■ Exercise directions ■
Can the data below be echoed back word for word?

■ Source material ■
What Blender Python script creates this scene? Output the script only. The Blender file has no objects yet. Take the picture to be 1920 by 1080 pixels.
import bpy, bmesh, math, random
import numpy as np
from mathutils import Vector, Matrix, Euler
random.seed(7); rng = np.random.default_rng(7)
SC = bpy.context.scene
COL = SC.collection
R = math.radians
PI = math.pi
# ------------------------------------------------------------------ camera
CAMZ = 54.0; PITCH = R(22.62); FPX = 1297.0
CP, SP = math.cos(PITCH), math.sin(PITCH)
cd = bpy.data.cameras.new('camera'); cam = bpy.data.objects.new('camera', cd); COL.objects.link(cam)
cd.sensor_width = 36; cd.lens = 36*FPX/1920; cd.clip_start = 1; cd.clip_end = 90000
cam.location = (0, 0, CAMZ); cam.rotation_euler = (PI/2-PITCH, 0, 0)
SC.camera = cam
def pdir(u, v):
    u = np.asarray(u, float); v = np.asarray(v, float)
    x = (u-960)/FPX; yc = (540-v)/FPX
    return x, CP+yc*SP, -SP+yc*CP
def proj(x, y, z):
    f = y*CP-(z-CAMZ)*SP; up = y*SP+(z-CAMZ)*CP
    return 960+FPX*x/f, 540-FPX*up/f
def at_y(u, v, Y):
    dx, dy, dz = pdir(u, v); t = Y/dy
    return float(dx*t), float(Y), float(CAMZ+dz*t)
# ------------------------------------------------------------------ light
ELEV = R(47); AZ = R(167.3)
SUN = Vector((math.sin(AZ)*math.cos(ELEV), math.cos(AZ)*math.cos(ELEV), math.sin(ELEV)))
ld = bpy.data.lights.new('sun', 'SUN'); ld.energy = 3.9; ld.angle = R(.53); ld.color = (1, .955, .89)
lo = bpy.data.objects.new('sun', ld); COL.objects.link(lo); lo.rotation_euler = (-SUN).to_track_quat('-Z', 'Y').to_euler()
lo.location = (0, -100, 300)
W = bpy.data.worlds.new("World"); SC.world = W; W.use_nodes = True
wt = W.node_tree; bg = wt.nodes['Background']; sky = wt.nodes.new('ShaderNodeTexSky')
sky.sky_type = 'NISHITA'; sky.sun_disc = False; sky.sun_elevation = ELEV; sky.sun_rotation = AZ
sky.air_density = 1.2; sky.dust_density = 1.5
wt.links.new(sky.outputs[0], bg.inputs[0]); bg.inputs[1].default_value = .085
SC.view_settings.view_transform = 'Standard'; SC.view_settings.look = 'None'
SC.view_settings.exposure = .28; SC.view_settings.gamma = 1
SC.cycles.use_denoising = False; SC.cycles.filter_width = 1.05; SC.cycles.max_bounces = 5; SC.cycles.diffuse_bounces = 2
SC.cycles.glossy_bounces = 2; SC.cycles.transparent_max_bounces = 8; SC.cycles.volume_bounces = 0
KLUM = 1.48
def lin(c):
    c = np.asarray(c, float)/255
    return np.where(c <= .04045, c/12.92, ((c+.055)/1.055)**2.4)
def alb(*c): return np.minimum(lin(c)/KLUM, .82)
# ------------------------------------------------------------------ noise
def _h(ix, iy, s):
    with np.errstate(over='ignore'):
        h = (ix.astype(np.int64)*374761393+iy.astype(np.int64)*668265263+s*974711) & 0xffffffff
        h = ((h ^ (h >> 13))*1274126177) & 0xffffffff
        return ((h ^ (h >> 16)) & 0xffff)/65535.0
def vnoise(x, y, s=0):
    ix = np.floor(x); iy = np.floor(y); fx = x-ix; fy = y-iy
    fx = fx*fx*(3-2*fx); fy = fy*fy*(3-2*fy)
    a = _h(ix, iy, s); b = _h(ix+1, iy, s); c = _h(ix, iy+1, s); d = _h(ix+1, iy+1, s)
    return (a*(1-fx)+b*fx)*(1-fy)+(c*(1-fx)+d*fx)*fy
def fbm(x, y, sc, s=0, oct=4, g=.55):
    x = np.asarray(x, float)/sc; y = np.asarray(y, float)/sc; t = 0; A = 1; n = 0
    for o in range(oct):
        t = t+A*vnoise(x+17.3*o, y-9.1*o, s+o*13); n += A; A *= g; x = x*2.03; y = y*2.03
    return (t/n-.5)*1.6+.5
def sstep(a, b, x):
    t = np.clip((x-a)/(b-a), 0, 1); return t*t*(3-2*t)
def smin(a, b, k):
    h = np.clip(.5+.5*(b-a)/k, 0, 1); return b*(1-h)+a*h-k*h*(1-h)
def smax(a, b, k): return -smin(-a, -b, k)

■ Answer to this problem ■
What Blender Python script creates this scene? Output the script only. The Blender file has no objects yet. Take the picture to be 1920 by 1080 pixels.
import bpy, bmesh, math, random
import numpy as np
from mathutils import Vector, Matrix, Euler
random.seed(7); rng = np.random.default_rng(7)
SC = bpy.context.scene
COL = SC.collection
R = math.radians
PI = math.pi
# ------------------------------------------------------------------ camera
CAMZ = 54.0; PITCH = R(22.62); FPX = 1297.0
CP, SP = math.cos(PITCH), math.sin(PITCH)
cd = bpy.data.cameras.new('camera'); cam = bpy.data.objects.new('camera', cd); COL.objects.link(cam)
cd.sensor_width = 36; cd.lens = 36*FPX/1920; cd.clip_start = 1; cd.clip_end = 90000
cam.location = (0, 0, CAMZ); cam.rotation_euler = (PI/2-PITCH, 0, 0)
SC.camera = cam
def pdir(u, v):
    u = np.asarray(u, float); v = np.asarray(v, float)
    x = (u-960)/FPX; yc = (540-v)/FPX
    return x, CP+yc*SP, -SP+yc*CP
def proj(x, y, z):
    f = y*CP-(z-CAMZ)*SP; up = y*SP+(z-CAMZ)*CP
    return 960+FPX*x/f, 540-FPX*up/f
def at_y(u, v, Y):
    dx, dy, dz = pdir(u, v); t = Y/dy
    return float(dx*t), float(Y), float(CAMZ+dz*t)
# ------------------------------------------------------------------ light
ELEV = R(47); AZ = R(167.3)
SUN = Vector((math.sin(AZ)*math.cos(ELEV), math.cos(AZ)*math.cos(ELEV), math.sin(ELEV)))
ld = bpy.data.lights.new('sun', 'SUN'); ld.energy = 3.9; ld.angle = R(.53); ld.color = (1, .955, .89)
lo = bpy.data.objects.new('sun', ld); COL.objects.link(lo); lo.rotation_euler = (-SUN).to_track_quat('-Z', 'Y').to_euler()
lo.location = (0, -100, 300)
W = bpy.data.worlds.new("World"); SC.world = W; W.use_nodes = True
wt = W.node_tree; bg = wt.nodes['Background']; sky = wt.nodes.new('ShaderNodeTexSky')
sky.sky_type = 'NISHITA'; sky.sun_disc = False; sky.sun_elevation = ELEV; sky.sun_rotation = AZ
sky.air_density = 1.2; sky.dust_density = 1.5
wt.links.new(sky.outputs[0], bg.inputs[0]); bg.inputs[1].default_value = .085
SC.view_settings.view_transform = 'Standard'; SC.view_settings.look = 'None'
SC.view_settings.exposure = .28; SC.view_settings.gamma = 1
SC.cycles.use_denoising = False; SC.cycles.filter_width = 1.05; SC.cycles.max_bounces = 5; SC.cycles.diffuse_bounces = 2
SC.cycles.glossy_bounces = 2; SC.cycles.transparent_max_bounces = 8; SC.cycles.volume_bounces = 0
KLUM = 1.48
def lin(c):
    c = np.asarray(c, float)/255
    return np.where(c <= .04045, c/12.92, ((c+.055)/1.055)**2.4)
def alb(*c): return np.minimum(lin(c)/KLUM, .82)
# ------------------------------------------------------------------ noise
def _h(ix, iy, s):
    with np.errstate(over='ignore'):
        h = (ix.astype(np.int64)*374761393+iy.astype(np.int64)*668265263+s*974711) & 0xffffffff
        h = ((h ^ (h >> 13))*1274126177) & 0xffffffff
        return ((h ^ (h >> 16)) & 0xffff)/65535.0
def vnoise(x, y, s=0):
    ix = np.floor(x); iy = np.floor(y); fx = x-ix; fy = y-iy
    fx = fx*fx*(3-2*fx); fy = fy*fy*(3-2*fy)
    a = _h(ix, iy, s); b = _h(ix+1, iy, s); c = _h(ix, iy+1, s); d = _h(ix+1, iy+1, s)
    return (a*(1-fx)+b*fx)*(1-fy)+(c*(1-fx)+d*fx)*fy
def fbm(x, y, sc, s=0, oct=4, g=.55):
    x = np.asarray(x, float)/sc; y = np.asarray(y, float)/sc; t = 0; A = 1; n = 0
    for o in range(oct):
        t = t+A*vnoise(x+17.3*o, y-9.1*o, s+o*13); n += A; A *= g; x = x*2.03; y = y*2.03
    return (t/n-.5)*1.6+.5
def sstep(a, b, x):
    t = np.clip((x-a)/(b-a), 0, 1); return t*t*(3-2*t)
def smin(a, b, k):
    h = np.clip(.5+.5*(b-a)/k, 0, 1); return b*(1-h)+a*h-k*h*(1-h)
def smax(a, b, k): return -smin(-a, -b, k)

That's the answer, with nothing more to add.